Ukraine signs deal with European Union

Ukrainian Prime Minister Arseny Yatsenyuk, right, chats with British Prime Minister David Cameron, middle, and Swedish Prime Minister Fredrik Reinfeldt during a signing ceremony at a summit in Brussels.
(Olivier Hoslet / EPA)

LONDON -- Ukraine sealed a deal Friday to draw closer politically to the European Union, firmly looking to the West for guidance and support even as Russia pulled the contested Crimean peninsula eastward.

The pact revives an agreement that Brussels offered the government in Kiev several months ago but that the then-president of Ukraine jettisoned at the last minute in favor of closer ties with Moscow. The abrupt turnaround touched off months of protests, the toppling of the former president and Russia’s incursion into Crimea.

The signing of the EU deal risks further angering Moscow, which sees a European-leaning Ukraine as a threat. But acting Ukraine Prime Minister Arseny Yatsenyuk brushed aside any concern and hailed the agreement.

“Frankly speaking, I don’t care about Russia [in] signing this deal. I care about Ukraine, Ukrainians and our European future,” Yatsenyuk said. “This deal meets an aspiration of millions of Ukrainians that want to be a part of the European Union.”


EU membership is not actually on offer. But the agreement puts Ukraine squarely in the orbit of the EU, which pledged to sign it immediately as a riposte to Russia’s takeover of Crimea. On Friday, Russian President Vladimir Putin formally approved the peninsula’s annexation, which the West refuses to recognize as legitimate.

An economic deal between Kiev and Brussels, which formed part of the original pact, is being deferred until after Ukrainian elections in May. In a further dig at Moscow, the EU said it would sign similar political agreements with Georgia and Moldova, which Russia sees as also properly in its sphere of influence.

Earlier Friday, the leaders of the 28 EU nations announced their intention to add a dozen more names to the list of mostly Russian and Crimean officials on whom they’ve imposed travel bans and asset freezes in response to the Crimean crisis. The leaders also instructed EU staff to come up with possible economic sanctions on Moscow if the situation deteriorates – namely, if Russian forces move into eastern Ukraine.

In an unexpected move, the EU said it was slapping a near-embargo on any goods from Crimea that did not transit through Ukraine first.

“We will only accept Crimean goods in the EU if they come from Ukraine and not Russia,” British Prime Minister David Cameron said. “From now on, goods from Crimea have to come through Ukraine or they’re going to get very hefty penalties and tariffs put on them.”

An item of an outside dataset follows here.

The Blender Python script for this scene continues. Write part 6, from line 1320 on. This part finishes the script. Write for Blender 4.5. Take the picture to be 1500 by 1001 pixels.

Yatsenyuk said that “the best way to contain Russia is to impose real economic leverage over them,” and criticized Moscow’s attempt to “impose a new post-Cold War order and to revise the results of the Second World War.”

But a pro-Kremlin political scientist in Moscow ridiculed the new accord between the EU and Ukraine – and called for an invasion of Ukraine to keep it from going into effect.

“The Kremlin should stop this farce and deploy Russian troops in Ukraine as soon as possible to create a situation for really free and democratic elections of its organs of power,” said Sergei Markov, vice president of Russian Plekhanov University of Economics. “We will not allow Russians and Ukrainians in Ukraine to be turned into slaves.”


Times staff writer Sergei L. Loiko in Moscow contributed to this report.